Last week, hundreds of Kindle owners discovered that an e-book they had bought had been deleted from their Kindles overnight, though Amazon credited their accounts for the purchase. (The titles affected included George Orwell’s Nineteen Eighty Four or Animal Farm, ironically enough.) It seems that these were unauthorized editions offered on the Kindle site and the “publisher” had no legal right to sell the titles. Fair enough. (Amazon is fairly diligent about purging other unauthorized titles from its site, including pirated Harry Potter books.)
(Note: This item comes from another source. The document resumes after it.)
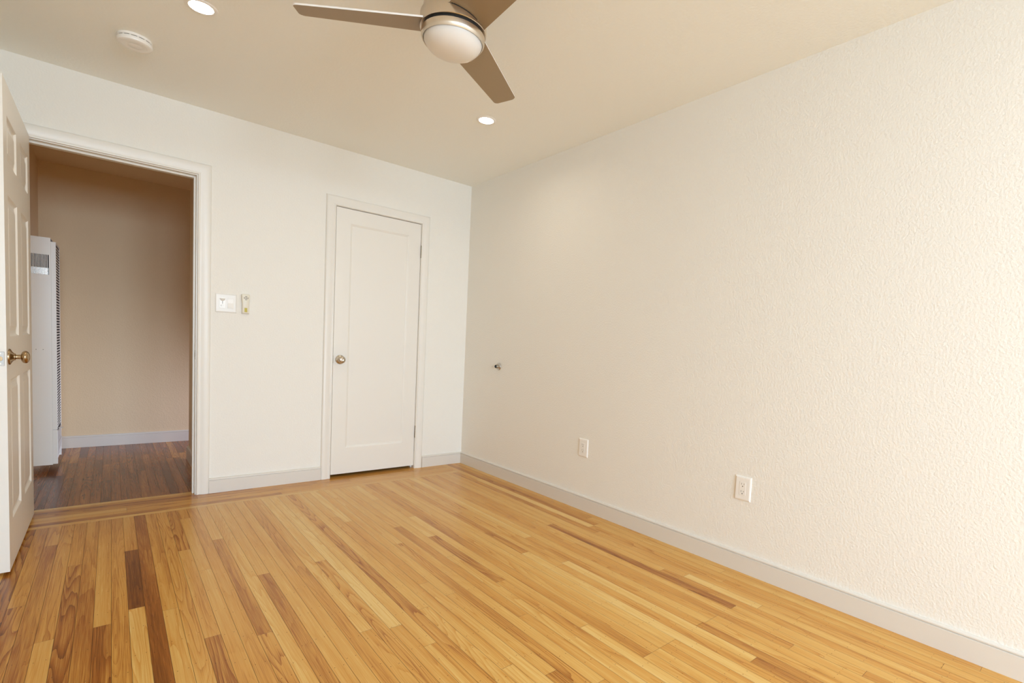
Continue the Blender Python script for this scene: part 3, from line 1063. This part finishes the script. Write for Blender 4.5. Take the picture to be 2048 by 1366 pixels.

But the action raises a lot of questions about the future of e-books. Just how permanent are these products if we can’t share them with friends, import them to other devices, and the company can effectively sneak into our homes and confiscate them at will? Some of my proudest possessions are rarities like David Leavitt’s While England Slept and Kaavya Viswanathan’s How Opal Mehta Got Kissed, Got Wild, and Got a Life, novels that were withdrawn from stores shortly after publication due to separate plagiarism charges (Leavitt’s novel was later reissued in a “revised” edition). I can imagine a not-too-distant future when such treasures won’t exist at all.
Of course, I can also imagine a future in which textbooks and timely nonfiction titles can be revised remotely with more up-to-date information without readers having to go out and buy a new updated edition. (Why do I suspect that publishers will want to charge an extra fee for this privilege?) But is anyone else a little disturbed by these new developments regarding Kindle and e-books?